Citing a related news article, Butcher says one reason stated is to attract more teachers which he says is a terrible reason to shrink the school week.
“You need to be changing school policy,” he tells AFN, “because it is the most effective way to get students ahead."
In a Texas public school district, San Elizario, Fox News affiliate Fox10 reported the school district began the four-day week this year by dropping Mondays off the school calendar.
“It's a mental health component for us," the district superintendent, Dr. Jeannie Meza-Chavez, said.
Farther down the story, Fox 10 found an education researcher who said student achievement drops gradually, year after year, in schools that have moved to a four-day week.
According to a related CBS news article, some schools are now offering fee-based child care on the dropped school day.
“We are at a point right now where they are achieving at – I mean, historic lows, frankly – based on the nation's most recent report card,” Butcher warns. “Everything that schools should be doing right now should be an absolute urgent action to help kids recover what they lost."

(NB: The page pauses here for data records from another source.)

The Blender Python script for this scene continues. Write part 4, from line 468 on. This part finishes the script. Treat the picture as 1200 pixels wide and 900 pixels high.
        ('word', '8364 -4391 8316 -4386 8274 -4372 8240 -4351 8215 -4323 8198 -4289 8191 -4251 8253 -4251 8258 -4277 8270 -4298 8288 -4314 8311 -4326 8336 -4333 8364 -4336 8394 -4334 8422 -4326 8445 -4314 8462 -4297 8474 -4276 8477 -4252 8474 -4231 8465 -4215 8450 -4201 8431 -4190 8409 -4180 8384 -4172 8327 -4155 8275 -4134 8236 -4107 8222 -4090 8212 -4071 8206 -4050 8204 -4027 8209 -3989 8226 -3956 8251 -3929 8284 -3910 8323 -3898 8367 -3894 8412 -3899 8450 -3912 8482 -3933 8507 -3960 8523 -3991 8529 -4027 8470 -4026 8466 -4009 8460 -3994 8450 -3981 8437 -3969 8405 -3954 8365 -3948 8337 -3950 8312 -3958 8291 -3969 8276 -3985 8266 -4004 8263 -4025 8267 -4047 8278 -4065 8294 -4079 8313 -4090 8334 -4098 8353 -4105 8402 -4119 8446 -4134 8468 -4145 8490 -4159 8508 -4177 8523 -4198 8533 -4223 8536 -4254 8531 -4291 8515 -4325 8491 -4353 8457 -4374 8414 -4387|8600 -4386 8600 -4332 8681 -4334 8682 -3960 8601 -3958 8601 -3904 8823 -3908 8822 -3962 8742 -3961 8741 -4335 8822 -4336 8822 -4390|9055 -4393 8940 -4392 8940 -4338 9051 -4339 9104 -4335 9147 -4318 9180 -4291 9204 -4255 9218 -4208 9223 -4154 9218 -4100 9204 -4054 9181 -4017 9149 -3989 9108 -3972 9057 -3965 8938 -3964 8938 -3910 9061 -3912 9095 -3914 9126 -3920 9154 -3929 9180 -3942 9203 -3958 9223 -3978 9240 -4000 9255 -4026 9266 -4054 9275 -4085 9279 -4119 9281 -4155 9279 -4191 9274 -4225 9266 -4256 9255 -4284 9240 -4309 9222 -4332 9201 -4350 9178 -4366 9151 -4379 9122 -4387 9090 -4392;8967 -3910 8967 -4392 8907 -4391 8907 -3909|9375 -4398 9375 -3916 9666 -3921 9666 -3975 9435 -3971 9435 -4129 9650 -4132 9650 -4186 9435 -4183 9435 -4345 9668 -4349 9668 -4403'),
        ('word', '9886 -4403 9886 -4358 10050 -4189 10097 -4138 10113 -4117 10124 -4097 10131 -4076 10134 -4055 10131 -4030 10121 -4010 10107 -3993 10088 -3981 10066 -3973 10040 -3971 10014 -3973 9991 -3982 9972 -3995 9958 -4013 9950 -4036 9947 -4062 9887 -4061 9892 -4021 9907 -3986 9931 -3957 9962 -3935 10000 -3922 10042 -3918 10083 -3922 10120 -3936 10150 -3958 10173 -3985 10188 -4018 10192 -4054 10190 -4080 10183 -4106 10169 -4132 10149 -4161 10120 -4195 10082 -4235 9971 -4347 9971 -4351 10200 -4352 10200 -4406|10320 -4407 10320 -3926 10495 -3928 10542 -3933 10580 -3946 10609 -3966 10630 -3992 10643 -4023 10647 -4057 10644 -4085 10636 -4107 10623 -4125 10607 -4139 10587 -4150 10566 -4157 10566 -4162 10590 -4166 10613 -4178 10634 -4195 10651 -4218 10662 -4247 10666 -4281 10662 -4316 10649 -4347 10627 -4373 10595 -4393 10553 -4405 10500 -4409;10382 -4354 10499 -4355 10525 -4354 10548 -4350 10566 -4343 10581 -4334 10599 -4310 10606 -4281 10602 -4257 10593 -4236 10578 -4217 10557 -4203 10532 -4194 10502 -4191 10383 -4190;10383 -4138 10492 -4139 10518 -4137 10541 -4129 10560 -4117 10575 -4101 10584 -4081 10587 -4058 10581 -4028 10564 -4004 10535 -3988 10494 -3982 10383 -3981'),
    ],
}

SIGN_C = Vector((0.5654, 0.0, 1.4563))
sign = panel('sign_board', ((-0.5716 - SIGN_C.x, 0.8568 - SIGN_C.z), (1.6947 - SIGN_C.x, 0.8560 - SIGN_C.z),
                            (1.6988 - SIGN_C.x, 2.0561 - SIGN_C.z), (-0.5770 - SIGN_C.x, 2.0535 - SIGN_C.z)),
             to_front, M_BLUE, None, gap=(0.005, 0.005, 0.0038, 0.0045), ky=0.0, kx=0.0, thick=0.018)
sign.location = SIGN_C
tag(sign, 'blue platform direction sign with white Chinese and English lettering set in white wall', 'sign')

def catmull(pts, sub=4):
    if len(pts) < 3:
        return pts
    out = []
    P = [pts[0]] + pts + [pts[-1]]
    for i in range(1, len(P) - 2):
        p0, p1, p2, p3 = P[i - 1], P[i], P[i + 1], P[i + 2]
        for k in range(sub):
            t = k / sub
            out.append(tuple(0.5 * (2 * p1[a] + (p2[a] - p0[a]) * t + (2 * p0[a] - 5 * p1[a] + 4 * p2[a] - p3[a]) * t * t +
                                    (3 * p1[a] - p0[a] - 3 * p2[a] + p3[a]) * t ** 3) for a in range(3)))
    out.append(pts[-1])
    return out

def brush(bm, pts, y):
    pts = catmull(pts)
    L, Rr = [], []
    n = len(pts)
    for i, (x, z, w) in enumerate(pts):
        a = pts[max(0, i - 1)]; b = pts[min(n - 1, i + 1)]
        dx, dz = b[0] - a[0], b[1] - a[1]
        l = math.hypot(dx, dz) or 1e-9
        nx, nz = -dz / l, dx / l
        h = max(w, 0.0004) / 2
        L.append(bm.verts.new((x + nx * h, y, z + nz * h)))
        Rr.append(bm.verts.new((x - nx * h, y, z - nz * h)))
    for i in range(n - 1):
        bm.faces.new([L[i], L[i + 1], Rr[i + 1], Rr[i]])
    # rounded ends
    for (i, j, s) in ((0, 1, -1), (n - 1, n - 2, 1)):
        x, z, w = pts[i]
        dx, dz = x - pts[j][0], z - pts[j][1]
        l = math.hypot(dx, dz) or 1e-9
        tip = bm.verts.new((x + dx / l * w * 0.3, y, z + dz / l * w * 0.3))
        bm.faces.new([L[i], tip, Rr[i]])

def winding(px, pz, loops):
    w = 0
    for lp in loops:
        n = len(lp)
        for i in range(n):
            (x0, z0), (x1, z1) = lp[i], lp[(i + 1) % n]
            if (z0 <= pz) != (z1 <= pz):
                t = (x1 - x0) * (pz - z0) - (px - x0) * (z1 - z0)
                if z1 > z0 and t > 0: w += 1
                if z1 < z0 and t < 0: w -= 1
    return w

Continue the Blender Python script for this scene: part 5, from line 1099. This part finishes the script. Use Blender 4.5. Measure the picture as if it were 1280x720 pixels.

At the same time some schools are reducing class hours, schools are also reporting high absentee rates among students. Depression, anxiety, transportation issues, and illness are among the listed reasons, according to an Associated Press story.
Butcher, aware of the absentee problem, says teachers are also not showing up to their classrooms more often, too.
Our country's public schools, he concludes, are facing some "fundamental" issues that must be addressed and fixed.